The good news is, I don’t think this really matters. These days, I increasingly hear about a new game from world of mouth, a reddit/forum post, twitter or facebook. Or I see it on my steam front page. None of these are areas where the press is dramatically driving eyeballs. The idea that all discussion about video games is emanating like a funnel from the core seed that is planted by a number of gaming websites and print magazines is rooted in the 1990s and 2000s, not today. I actually think that if the editors of Kotaku, Rock Paper Shotgun, PCGamesN and PCGamer all HATED YOU with a vengeance, and refused to ever mention your game, its not really going to have much effect, because the percentage of the games-discussion taking place online that is controlled  by a few media people with megaphones is actually pretty small, and my gut feeling is that it is shrinking.

So how do you fight that?

You don’t, you embrace it.

The fact is, gamers like to find, play and talk about cool stuff.
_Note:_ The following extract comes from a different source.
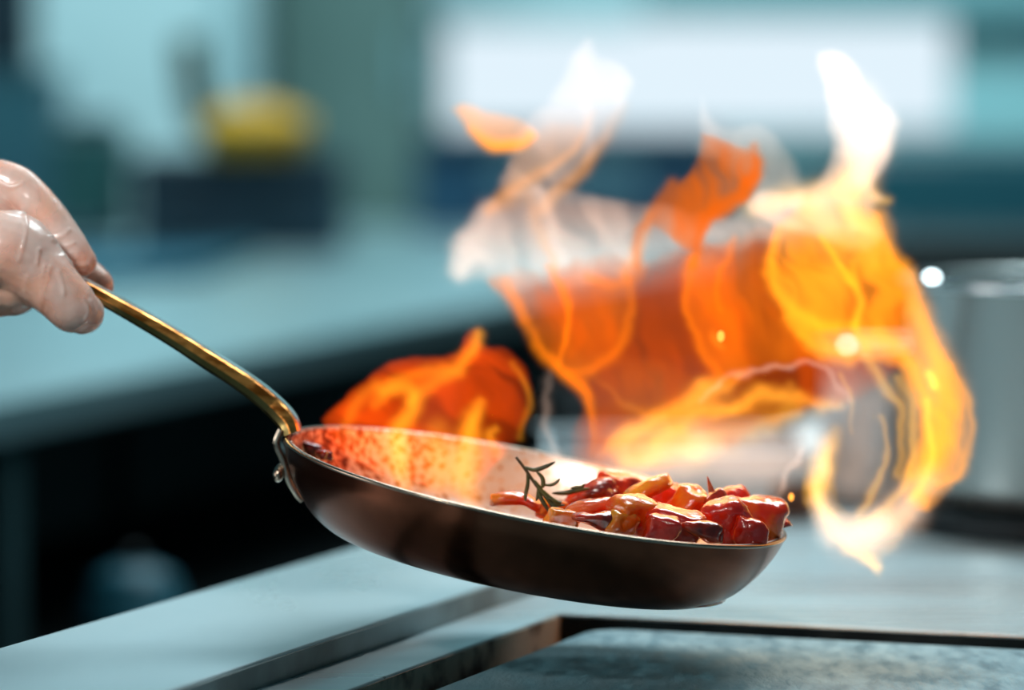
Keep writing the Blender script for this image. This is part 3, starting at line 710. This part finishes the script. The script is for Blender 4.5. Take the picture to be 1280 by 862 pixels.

Despite us complaining that only 1% of steam players leave reviews, thats still hundreds of thousands of reviews, and tens or hundreds of thousands of comments, retweets, likes, upvotes and all the other social media stuff. I have to admit, given the option of a front page article on a news site about production Line, or having the game discussed in a top-voted subreddit by hundreds of redditors…I may well choose the reddit option. Social media gets a bad rap, and sure its a cesspool of trolls and people referring to each other as Hitler, but in amongst it all there are a lot of people talking about games, and these people BUY the games, they aren’t the ones getting free press passes.

I, like everyone in any branch of the entertainment industry, have absolutely no idea what I’m doing. Sometimes I’m right, sometimes I’m, wrong, but I like to think I make informed decisions. In a day when googling for almost any topic or question will get you video results near the top of the list, its hilarious that so many once proud gaming websites don’t even have a video channel. The same people who laughed at their bosses not understanding the shift from print to web are missing the shift from web to video. I strongly think that a constantly updated and topical video channel is not just an option for the fully staffed indie studio with a full time community manager, its absolutely essential.

I’ve done 11 blog videos to promote Production Line, and done my best to respond helpfully to all the comments on them. I fully intend to blog every week in video form until final release and then beyond. I may prefer text to video, but many of my customers do not, and they are the ones in charge. I’m no longer releasing videos as a way to persuade the ‘big press’ to run a story with the video link, the video IS my story, and it IS my coverage, and I’m fine with it.

Right now my videos average about 600 views each, hopefully this climbs over time. If the game looks good, people will share the videos and tell their friends. I am not trying to rush this, or be too pushy about encouraging it, I’m hoping to just make a great game and let it gather attention organically for now. I’m not saying i wont advertise at some point, I’m just saying that chasing the conventional press is starting to feel to me like perhaps a bit of a dated strategy.